Fokus trauma healing tidak boleh terbatas pada 14 siswa yang harus menjalani rawat inap. Semua siswa yang berada di lokasi, baik yang hanya mendengar suara ledakan atau yang menyaksikannya secara langsung, pasti membutuhkan pendampingan profesional.
"Semua anak, baik mengalami luka atau tidak, yang mendengar atau menyaksikan kejadian pasti membutuhkan pendampingan," ujar Ketua KPAI, Margaret Aliyatul Maimunah, dalam keterangannya di Jakarta, Jumat malam 7 November 2025.
Untuk memastikan penanganan trauma berjalan efektif, KPAI merekomendasikan upaya trauma healing dilakukan oleh psikolog tersertifikasi. KPAI mendorong agar proses ini melibatkan kerja sama lintas institusi yang berkompeten, seperti, Himpunan Psikologi Indonesia (HIMSI), Unit Pelayanan Perempuan dan Anak (PPA), dan Kepolisian yang memiliki tenaga spesialis psikologi.
Selain aspek psikologis, KPAI menyambut baik rencana Wakil Menteri Pendidikan Dasar dan Menengah untuk mempercepat rehabilitasi fasilitas sekolah. Pemulihan gedung dinilai krusial agar kegiatan belajar mengajar dapat dilanjutkan sesegera mungkin, menciptakan kembali rasa normalitas bagi para siswa.

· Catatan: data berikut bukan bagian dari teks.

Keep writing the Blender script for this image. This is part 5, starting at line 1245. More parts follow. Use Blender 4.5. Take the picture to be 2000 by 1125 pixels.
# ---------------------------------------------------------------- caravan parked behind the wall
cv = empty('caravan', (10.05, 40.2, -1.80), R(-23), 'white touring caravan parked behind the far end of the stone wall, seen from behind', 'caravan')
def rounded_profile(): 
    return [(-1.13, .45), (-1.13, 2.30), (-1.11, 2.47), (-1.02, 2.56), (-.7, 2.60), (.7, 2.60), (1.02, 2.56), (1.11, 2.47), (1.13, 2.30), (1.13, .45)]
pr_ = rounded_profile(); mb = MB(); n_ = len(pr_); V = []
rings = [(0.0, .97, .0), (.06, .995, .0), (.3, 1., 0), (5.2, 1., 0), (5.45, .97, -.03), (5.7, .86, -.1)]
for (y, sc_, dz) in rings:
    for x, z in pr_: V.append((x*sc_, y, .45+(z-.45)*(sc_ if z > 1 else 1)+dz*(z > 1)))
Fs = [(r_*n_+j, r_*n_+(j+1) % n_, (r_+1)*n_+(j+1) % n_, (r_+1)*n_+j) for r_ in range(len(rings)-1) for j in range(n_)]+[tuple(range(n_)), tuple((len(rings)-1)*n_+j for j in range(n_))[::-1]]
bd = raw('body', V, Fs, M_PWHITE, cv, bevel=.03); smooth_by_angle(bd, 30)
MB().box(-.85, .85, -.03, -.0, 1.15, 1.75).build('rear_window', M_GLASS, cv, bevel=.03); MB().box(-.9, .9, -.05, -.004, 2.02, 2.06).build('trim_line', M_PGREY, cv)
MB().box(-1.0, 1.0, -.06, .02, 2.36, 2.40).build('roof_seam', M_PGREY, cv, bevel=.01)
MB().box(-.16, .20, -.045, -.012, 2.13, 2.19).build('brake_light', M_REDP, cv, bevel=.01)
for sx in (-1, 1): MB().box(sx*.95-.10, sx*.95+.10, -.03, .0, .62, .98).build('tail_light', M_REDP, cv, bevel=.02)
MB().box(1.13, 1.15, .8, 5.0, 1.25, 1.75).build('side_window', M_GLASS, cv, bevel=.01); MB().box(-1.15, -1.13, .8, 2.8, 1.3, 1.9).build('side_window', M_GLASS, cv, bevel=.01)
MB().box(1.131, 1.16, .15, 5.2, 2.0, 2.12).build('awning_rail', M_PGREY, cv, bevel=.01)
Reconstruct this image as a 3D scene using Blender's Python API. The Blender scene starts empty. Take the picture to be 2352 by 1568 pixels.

KPAI mencatat bahwa dampak fisik ledakan cukup serius. Berdasarkan data sementara dari kepolisian sebanyak 14 anak menjalani rawat inap, dengan mayoritas berusia di bawah 18 tahun, dan tujuh anak memerlukan tindakan operasi akibat luka yang cukup berat.

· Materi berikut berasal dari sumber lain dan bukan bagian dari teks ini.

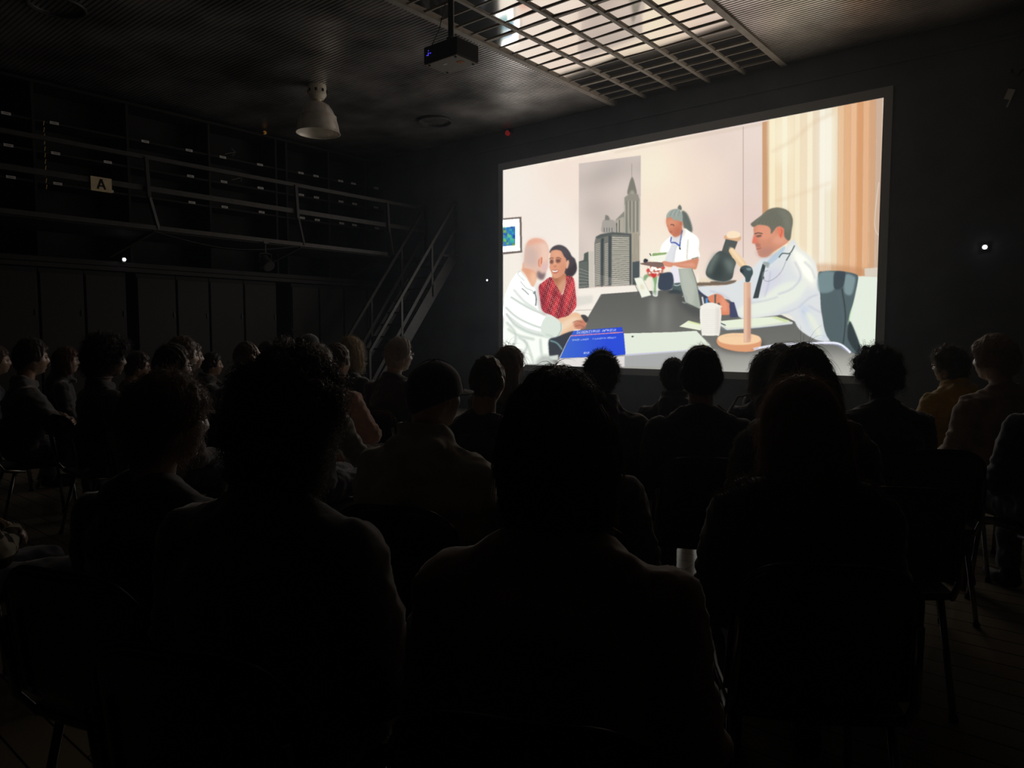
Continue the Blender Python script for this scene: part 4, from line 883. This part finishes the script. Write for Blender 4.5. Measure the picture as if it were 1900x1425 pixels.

Luka yang dialami korban bervariasi, mulai dari cedera di bagian kaki, kasus di mana kuku jari harus diangkat, hingga keluhan sakit pada telinga dan kepala. Meskipun total korban sempat dilaporkan mencapai 37 orang, KPAI masih menunggu data final dari kepolisian untuk mengetahui angka pasti yang membutuhkan penanganan medis dan psikologis.